A comedic crime drama so light and inconsequential it barely exists, Where The Money Is stars Paul Newman as an accomplished bank robber who fakes a stroke as part of an ingenious (and wildly unlikely) plot to escape from prison. Sent to a small-town nursing home, he arouses the suspicions of nurse Linda Fiorentino, a former beauty queen and aspiring criminal who sees in him an opportunity to make the one big score that will allow her to leave behind her mundane existence. Directed by Less Than Zero's Marek Kanievska with zero understanding of (or interest in) small-town life or the complexities of aging, Where The Money Is is an irredeemably dull, disinterested misfire that features a shockingly lifeless performance by the usually excellent Newman. Of course, it doesn't help that he and Fiorentino have even less chemistry as cinematic would-be lovers than Jet Li and Aaliyah displayed in last month's Romeo Must Die.
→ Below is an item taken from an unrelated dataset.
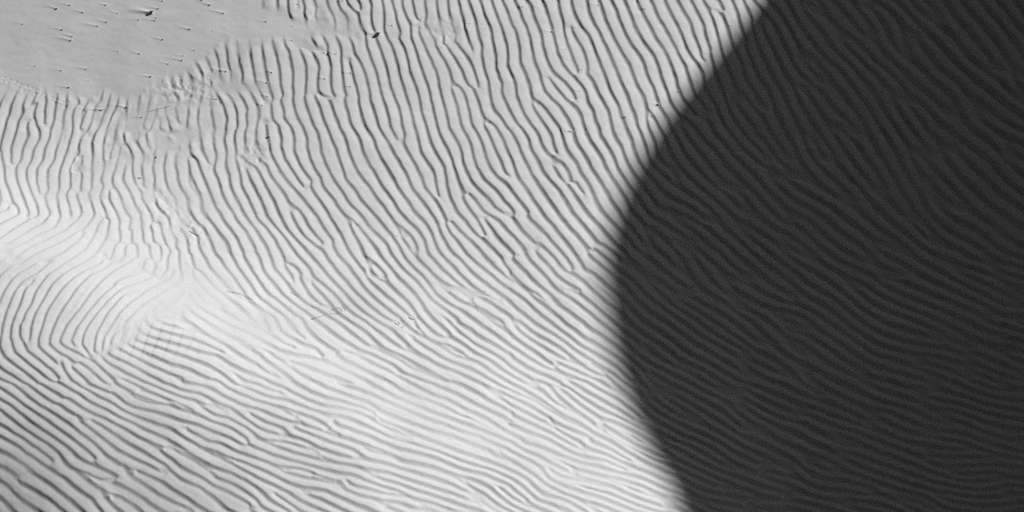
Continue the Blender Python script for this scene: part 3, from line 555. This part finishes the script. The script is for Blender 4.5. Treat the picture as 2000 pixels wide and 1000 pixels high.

Nor does it help that he spends half the film pretending to be catatonic; even when Newman is supposed to appear lively and engaged, he's still only marginally more energetic than the vegetable he's pretending to be. Set in a nondescript small town where everyone is either a sketchily drawn bumpkin or a drooling old codger, Where The Money Is is a big empty shrug of a film that's as forgettable and generic as its title.